Just because a market is open, it doesn’t mean it’s bustling. This is true of nights and weekends in both traditional finance after-hours trading and on crypto exchanges. Nonstandard trading hours see less overall activity, which leads to less money in circulation (called lower liquidity) and wider spreads between the prices of purchases and sales. If you are offering to buy at a price much lower than the few sellers are looking to sell, it can take a lot longer to find a willing transactional partner. This creates wide swings in prices. One sale may happen that prices BTC at $50,000 because the seller found a willing buyer. But an hour later, the only willing buyer may refuse to pay more than $45,000.

On weekends, in particular, cryptocurrencies tend to drop, in part because the market has less cash because those who borrow on credit may find that they cannot access cash to pay off their liabilities when prices drop, triggering sell-offs—which leads to further price drops. About 82% of weekends in the first half of 2018 saw Bitcoin’s price move at least 3% in either direction, and 60% saw moves of 5% or more.
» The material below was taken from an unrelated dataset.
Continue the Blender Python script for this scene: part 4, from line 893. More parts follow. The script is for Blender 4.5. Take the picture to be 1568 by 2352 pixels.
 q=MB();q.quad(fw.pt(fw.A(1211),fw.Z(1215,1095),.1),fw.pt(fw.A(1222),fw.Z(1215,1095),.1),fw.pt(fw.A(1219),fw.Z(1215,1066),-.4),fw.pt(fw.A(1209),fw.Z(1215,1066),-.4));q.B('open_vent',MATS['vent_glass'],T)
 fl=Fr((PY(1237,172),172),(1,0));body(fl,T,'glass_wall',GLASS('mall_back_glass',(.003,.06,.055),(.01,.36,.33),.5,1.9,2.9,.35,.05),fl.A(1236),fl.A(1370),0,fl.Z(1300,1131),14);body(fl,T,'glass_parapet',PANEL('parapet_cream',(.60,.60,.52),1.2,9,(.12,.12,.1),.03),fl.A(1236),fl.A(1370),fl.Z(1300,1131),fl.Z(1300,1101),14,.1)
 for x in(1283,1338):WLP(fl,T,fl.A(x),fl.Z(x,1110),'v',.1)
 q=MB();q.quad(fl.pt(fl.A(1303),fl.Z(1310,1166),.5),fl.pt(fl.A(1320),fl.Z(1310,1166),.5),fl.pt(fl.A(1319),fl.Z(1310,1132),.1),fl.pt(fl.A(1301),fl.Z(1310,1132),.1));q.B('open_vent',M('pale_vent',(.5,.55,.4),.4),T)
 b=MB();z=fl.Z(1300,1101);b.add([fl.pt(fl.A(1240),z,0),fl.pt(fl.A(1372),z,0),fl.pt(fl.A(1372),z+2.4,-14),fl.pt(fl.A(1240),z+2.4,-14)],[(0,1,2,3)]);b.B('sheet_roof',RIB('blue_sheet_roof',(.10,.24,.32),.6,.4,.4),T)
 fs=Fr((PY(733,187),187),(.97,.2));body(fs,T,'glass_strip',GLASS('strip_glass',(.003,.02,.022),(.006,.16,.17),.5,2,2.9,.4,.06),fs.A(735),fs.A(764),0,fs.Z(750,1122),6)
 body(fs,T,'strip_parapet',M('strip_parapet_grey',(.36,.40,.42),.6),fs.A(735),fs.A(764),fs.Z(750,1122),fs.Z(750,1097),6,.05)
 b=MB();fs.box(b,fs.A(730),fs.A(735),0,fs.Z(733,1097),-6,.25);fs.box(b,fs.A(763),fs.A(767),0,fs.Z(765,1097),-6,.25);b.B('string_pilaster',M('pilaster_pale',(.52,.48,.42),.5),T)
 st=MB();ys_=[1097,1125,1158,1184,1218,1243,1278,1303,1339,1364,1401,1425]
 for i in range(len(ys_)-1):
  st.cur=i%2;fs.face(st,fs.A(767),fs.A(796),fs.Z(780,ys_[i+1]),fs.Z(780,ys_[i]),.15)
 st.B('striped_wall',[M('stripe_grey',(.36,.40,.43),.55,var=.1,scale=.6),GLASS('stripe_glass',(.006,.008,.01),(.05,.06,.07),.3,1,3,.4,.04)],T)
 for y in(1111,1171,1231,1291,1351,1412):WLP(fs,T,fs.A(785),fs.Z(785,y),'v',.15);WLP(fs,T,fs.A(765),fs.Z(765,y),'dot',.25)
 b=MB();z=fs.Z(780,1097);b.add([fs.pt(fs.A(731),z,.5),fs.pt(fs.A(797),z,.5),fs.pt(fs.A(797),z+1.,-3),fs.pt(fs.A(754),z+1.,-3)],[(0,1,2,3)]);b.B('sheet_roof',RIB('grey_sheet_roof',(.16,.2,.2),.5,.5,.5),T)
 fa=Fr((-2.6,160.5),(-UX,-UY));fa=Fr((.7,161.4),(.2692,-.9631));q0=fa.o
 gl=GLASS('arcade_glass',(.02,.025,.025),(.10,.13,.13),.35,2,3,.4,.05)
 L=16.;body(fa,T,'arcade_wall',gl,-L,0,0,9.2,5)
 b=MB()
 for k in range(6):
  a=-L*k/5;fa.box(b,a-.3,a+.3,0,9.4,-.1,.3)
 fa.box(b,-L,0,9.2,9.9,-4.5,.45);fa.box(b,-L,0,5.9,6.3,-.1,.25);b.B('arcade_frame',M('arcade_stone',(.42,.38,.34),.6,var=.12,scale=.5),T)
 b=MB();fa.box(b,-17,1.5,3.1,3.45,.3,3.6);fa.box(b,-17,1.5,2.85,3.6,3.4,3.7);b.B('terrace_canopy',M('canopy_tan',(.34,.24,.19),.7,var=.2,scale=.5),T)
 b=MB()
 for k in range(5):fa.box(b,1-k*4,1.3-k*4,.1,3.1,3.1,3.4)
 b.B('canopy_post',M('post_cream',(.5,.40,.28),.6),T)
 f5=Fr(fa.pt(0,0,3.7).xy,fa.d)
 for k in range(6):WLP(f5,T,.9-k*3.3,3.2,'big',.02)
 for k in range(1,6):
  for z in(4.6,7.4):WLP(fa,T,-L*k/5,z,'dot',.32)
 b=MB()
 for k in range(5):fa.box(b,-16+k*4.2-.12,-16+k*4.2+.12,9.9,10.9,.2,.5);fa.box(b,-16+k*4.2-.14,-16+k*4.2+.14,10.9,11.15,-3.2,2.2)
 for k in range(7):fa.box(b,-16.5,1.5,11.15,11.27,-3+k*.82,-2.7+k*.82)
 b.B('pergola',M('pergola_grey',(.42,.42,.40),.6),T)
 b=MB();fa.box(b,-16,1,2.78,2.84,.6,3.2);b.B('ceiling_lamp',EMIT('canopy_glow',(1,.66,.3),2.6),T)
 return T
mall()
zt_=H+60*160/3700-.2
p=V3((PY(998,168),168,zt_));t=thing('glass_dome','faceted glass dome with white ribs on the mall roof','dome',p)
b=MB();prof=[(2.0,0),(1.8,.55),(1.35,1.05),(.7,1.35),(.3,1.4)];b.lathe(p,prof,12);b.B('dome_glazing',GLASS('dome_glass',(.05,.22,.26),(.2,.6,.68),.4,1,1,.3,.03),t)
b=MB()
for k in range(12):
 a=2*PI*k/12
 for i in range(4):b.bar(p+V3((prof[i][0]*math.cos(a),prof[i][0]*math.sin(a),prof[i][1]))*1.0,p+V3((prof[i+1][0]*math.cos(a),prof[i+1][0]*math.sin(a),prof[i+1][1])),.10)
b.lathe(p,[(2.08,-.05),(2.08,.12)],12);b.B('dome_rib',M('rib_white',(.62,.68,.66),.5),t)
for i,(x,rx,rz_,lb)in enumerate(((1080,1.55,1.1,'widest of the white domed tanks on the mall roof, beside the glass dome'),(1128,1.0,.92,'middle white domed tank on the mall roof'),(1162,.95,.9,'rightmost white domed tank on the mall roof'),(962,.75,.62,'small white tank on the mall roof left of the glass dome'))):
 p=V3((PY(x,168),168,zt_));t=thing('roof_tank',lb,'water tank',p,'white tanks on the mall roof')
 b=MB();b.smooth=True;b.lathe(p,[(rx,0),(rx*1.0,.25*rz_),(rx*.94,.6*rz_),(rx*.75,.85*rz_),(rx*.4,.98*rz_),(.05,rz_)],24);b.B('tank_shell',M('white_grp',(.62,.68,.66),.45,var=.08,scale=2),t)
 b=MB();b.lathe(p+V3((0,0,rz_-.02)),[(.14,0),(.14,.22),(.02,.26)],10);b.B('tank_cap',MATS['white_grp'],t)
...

According to Charles Edwards, the founder of Capriole Investments, the best time to buy in crypto markets these days is Sunday nights, after the weekend dip and in anticipation of the NYSE opening on Monday morning.

International investors play a role, too.

One important question to ask about after-hours trading in crypto is “Whose after hours?” Crypto’s global customer base means time zones affect what happens where and when. Back in 2017, Bitcoin trading was higher during the operating hours of Asian banks, because South Korean investors were responsible for the highest volume of trading. Lately, it appears to have switched to the operating hours of the NYSE, reflecting increased interest and investing by American consumers. But that can all change depending on the coin—and it can change in an instant.

Another time-zone effect to consider is that not all news affects all investors equally. Financial reporting in a Hong Kong newspaper may, for example, exert the most effects on cryptocurrencies during Asian market hours, whereas an English-language tweet by Elon Musk could swing crypto prices during U.S. opening hours. News that a London-based bank is investing in Bitcoin futures might hit the market right at 9 a.m. GMT. It pays to pay attention to what time it is in whatever country you’ve decided to get your investing information from.

After-hours trading might be getting even stranger.

Now that deeper-pocketed U.S. investors, such as hedge funds, are beginning to take part in crypto, strange phenomena have started taking place during off hours. A January 2021 article in Reuters reported that trading volumes have recently begun trending up on weekends rather than down. The authors theorized that one cause is the use of algorithms to chop large purchase orders into chunks executed over longer periods of time. A company that wants to buy $425 million worth of Bitcoin, for example, could break that order into smaller bits and run the full trade over days or weeks. Constructing a transaction this way can hide the overall size of the order and prevent it from swinging prices unfavorably, but if the smaller chunks bleed over into the weekend or after hours, they can still cause wild price fluctuations, because the amount of money in circulation is lower than usual at those times.

You probably shouldn’t skip sleep to take advantage of crypto markets.

That Reuters article found another crypto insomniac, a guy who traded coins in between bites of Christmas dinner. Clearly it’s becoming common for investors to keep an eye on off-hours markets to take advantage of their wild swings. If you can time it right—and are willing to give up the sleep—it can be a great way to make some money. But we see crypto as more of a long-term investment than a day-trading adventure. You can still make money, sometimes quite a bit, without completely upending your life.